A Few Lessons I Learned Traveling Solo

by Melissa Mock

It takes a little courage to travel alone for the first time, but it’s likely to be a rewarding trip. I recently solo traveled across Asia, visiting Thailand, Vietnam, Cambodia, Indonesia Malaysia and Nepal. Some of my most memorable and impactful experiences came from branching out on my own and going local. I’d love to share a few lessons I learned along the way.

Be Open
When you’re venturing out by yourself, people are more likely to invite you into special spaces like their homes, private events or hang out spots. On my solo journeys I’ve been welcomed into a boat maker’s home in Myanmar, a prayer ceremony in a temple in Nepal, and a special dance ceremony in the countryside of Vietnam. It’s often easier to invite one foreigner than a group of strangers. If you show you’re open and interested and keep your plans flexible, you’re more likely to find yourself in these special moments.

Be Present
After some time away from your friends it’s natural to want to share your special moments with through Snapchat or Instagram. We naturally want to share experiences with others, but living in the moment will make far better memories than half experiencing them through the lens of your camera, focused on what you can post. Try to set aside your phone and disconnect so you can really see what’s happening around you. Obviously still take pictures because you’ll want a reminder of those memories later, but limit your use so you capture what really matters.

Embrace Discomfort
Let’s be real, traveling to other countries can be really uncomfortable. You find yourself disoriented, experiencing culture shock, and miming to communicate. I remember distinctly feeling really uncomfortable in a local fisherman’s home, sharing tea with him and his wife, who both didn’t speak a lot of English. I didn’t find the awkwardness particularly enjoyable; I’m pretty introverted so I become shy in those moments. However, I was also conscious of how rare an opportunity it was to break bread and share tea with two people so different from myself. We laughed, shared pictures, and I got to try rowing their family’s boat on the canal (spoiler, I was not good at it). The uncomfortable moments are the ones that help you grow, so embrace them.

Plan, but Don’t Plan
I’ve traveled with no plans and traveled with too many plans. Having no plans in another country was limiting. I remember visiting Malaysia alone right out of college. I wandered around Chinatown, afraid to go too far because I didn’t do any planning and was clueless about the city. I also remember being overly scheduled in China and feeling burnt out. There were only so many sites I wanted to see in a day. In my longer stint traveling solo, I found the balance of planning one day of activities and then taking the next day off to do whatever I felt in the moment. I rotated between adventure and rest and it was perfect. Don’t be afraid to plan and then don’t plan.

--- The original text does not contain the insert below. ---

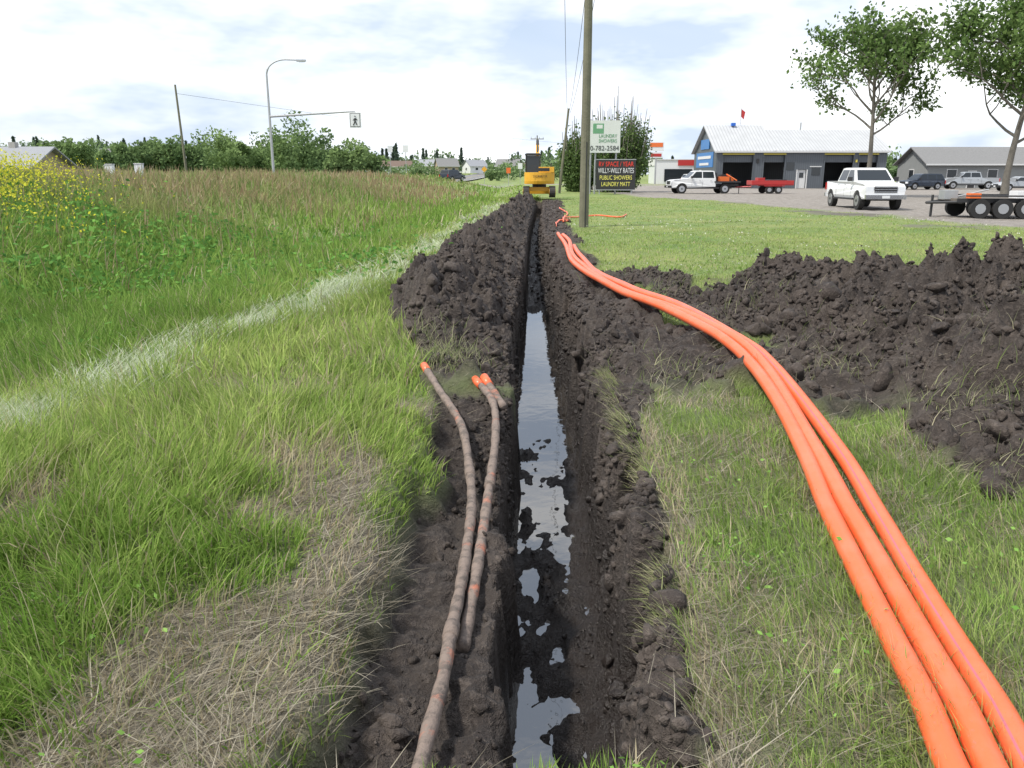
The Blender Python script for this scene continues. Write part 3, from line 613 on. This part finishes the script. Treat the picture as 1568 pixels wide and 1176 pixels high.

In the end, I hope you all take a trip solo, extroverts and introverts alike! You’ll have a chance to be more in tune with yourself and your surroundings and hopefully have opportunities you wouldn’t have had in a group.


About The Writer

Melissa currently lives in Brooklyn and works for a travel tech company. She's lived in China, Cambodia and Thailand and spent 2 months exploring Southeast Asia solo. She loves photography, working with data, and, of course, traveling.